No doubt Kanu has violated his bail conditions and contrary to Nwodo’s assertion, the constitution allows Kanu’s fundamental rights to be curtailed.  Nevertheless, it is unfair to subject Kanu to trial if similar threats by Arewa youths went unpunished. 


Time for the President to Walk the Talk


The president does not miss a chance to harp on the unity of Nigeria and to call on everyone to work for and uphold the country unity. Last Friday in Daura, Katsina State, the president said he was always pleased to see the National Youth Service Corps (NYSC) achieving the purpose of national unity that inspired its creation since 1973.

Speaking to journalists at his country home after the Eid-el-Kabir prayers, Buhari said the NYSC scheme had over the years continued to pursue the purpose of integrating the country, noting that the diversity of cultures remained Nigeria’s greatest strength.

“I am always pleased to see corps members in Daura and other parts of the country. From the postings, we get to learn more about other cultures,’’ he said.

The president said the large number of corps members in Daura, mostly from the southern part of the country, was an indication that the dream of a unified Nigeria remained a reality.

Buhari noted that graduates from the north, who served in the southern states, also learnt a lot from the diversity that had made Nigeria a unique country.

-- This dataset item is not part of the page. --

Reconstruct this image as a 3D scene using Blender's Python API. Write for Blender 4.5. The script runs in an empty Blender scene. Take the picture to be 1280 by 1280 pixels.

Recalling his experience of working in various parts of the country as an army officer, Buhari said that serving in some southern parts of the country like Lagos and Ibadan were very rich experiences.

How come a president that relishes his experiences working in the southern part of the country could not come out categorically to denounce Arewa youths for giving Igbos ultimatum to leave the north?


Last Saturday, the president repeated his earlier statement that Nigerians have the constitutional right to live, work and raise their families in any part of the country without restrictions.


Receiving the Governor of Katsina State, Alhaji Bello Aminu Masari, at his country home as part of the Eid-el-Kabir celebrations, Buhari reiterated that the federal government would guarantee the security of everyone in the country, and ensure protection of all from harassments by reasons of their states of origin, tribes or ethnic backgrounds.

 The president said: “Every Nigerian has a right to live, work and thrive in any part of the country, irrespective of their backgrounds.’’


In the ears of Nigerians, such assurances are beginning to sound hollow. The president must go beyond mere rhetorics.